Dia menyadari telah terjadi penurunan aset setelah penjualan, sehingga ada selisih yang sangat besar antara nominal kucuran BLBI dengan nominal aset yang diserahkan kepada negara sebagai pembayaran utang. Penyusutan itu, kata Jampidsus, merupakan masalah ekonomi yang tidak ada kaitannya dengan pelanggaran hukum. Dia mencontohkan aset PT Dipasena milik Sjamsul Nursalim yang terjerat kasus BLBI mengalami penurunan ketika akan dijual pada 2007. Awalnya aset yang ditaksir bernilai Rp19 triliun tersebut akan digunakan untuk menutup utang BLBI. Ketika aset tersebut akan dijual dan diaudit pada 2007, aset tersebut hanya bernilai Rp400 miliar.

Untuk itu, Jampidsus menyimpulkan, penurunan nilai aset yang diserahkan kepada negara merupakan masalah ekonomi yang menjadi kewenangan Departemen Keuangan.

"Ini kami serahkan sepenuhnya kepada Menteri Keuangan," kata Jampidsus.

Jaksa Urip Tri Gunawan hadir mendampingi Jampidsus dalam pengumuman penghentian kasus BLBI. Waktu itu, Urip mengenakan seragam dinas jaksa, duduk menghadap tumpukan berkas penyelidikan kasus BLBI yang dilakukan oleh tim pimpinannya. Sungguh berbeda, di tangan KPK, Urip menjadi pesakitan yang diduga menerima uang terkait kasus yang telah dihentikannya.

Berdalih

Malam hari setelah tertangkap, Urip menjalani pemeriksaan di gedung KPK.
Sekitar pukul 23.00 WIB, sejumlah wartawan dikejutkan dengan kehadiran Urip yang dikawal ketat petugas kepolisian di lobi gedung KPK. Petugas KPK meminta Urip menyaksikan penggeledahan terhadap mobil miliknya yang diparkir di lobi tersebut. Mobil dengan nomor polisi wilayah Bali itu penyok di bagian belakang. Saat itulah Urip berdalih bahwa uang yang dibawanya sama sekali tidak terkait dengan BLBI.

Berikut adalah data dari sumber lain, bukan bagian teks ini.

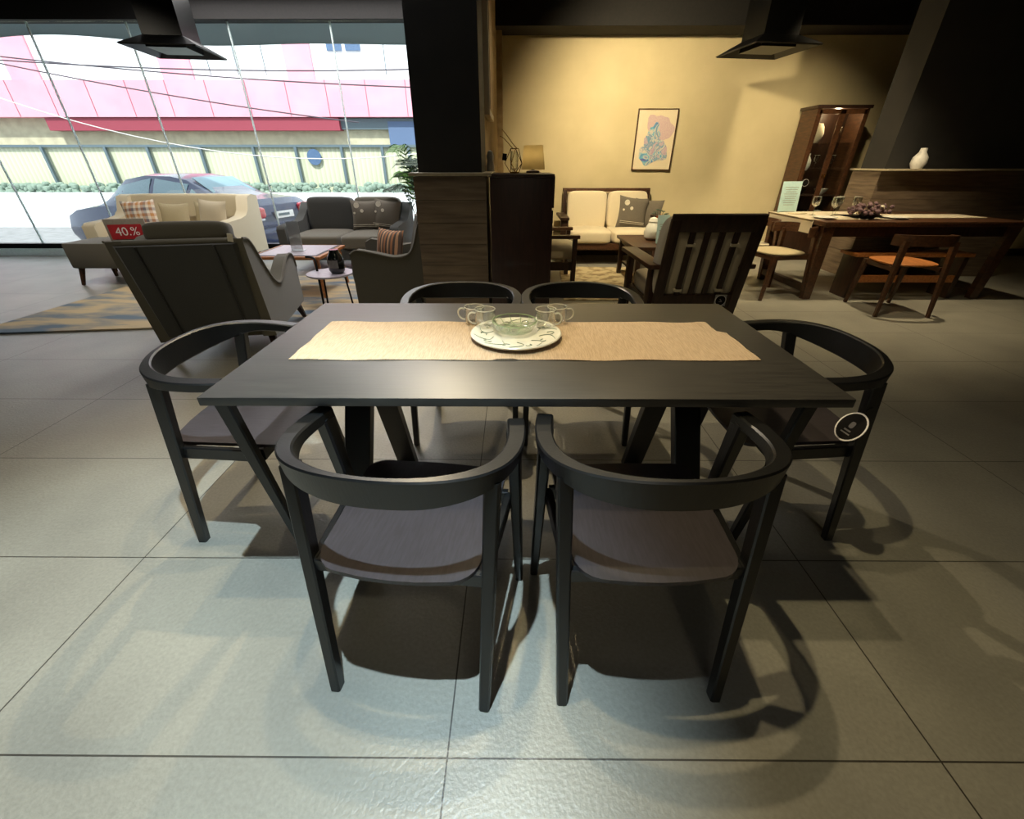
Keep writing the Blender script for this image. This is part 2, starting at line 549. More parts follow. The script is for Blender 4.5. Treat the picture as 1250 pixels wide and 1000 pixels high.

"Saya bisnis permata, saya jual beli permata. Nggak ada kaitan dengan perkara apa pun," katanya menjawab pertanyaan wartawan.

Dalam penggeledahan terhadap mobil jenis kijang berwarna silver milik Urip yang bernomor polisi DK 1832 CF, Tim Penyidik KPK nampak mengambil sebuah tas warna hitam yang kemudian dijadikan barang bukti.

Ketika ditanya apakah uang yang diterimanya terkait penghentian kasus BLBI, Urip mengatakan, "Itu bukan saya yang menentukan, itu sudah dibahas oleh tim," katanya.

Dia kemudian menegaskan bahwa dirinya akan menghormati hak penyidik dan akan membuktikan bantahannya tersebut di pengadilan.

Entah apa yang ada dalam benak Urip saat itu. Yang jelas, dia menegaskan memiliki bukti jual beli permata. Saat itu Urip tampak tabah, meski dia telah melalui hari yang berat. Baju putihnya lusuh dan kotor oleh tanah. Namun, dia tidak menundukkan wajah sedikitpun dihadapan kilat lampu dan sorot kamera para pemburu berita.

Dengan penuh semangat dan sorot mata tajam, Urip siap membuktikan semuanya di pengadilan. Bahkan, dia berkali-kali mengacungkan telunjuk tanda kekesalan. Tak lama kemudian, aparat kepolisian dan penyidik KPK kembali membawa Urip memasuki gedung KPK, menyisakan berbagai pertanyaan.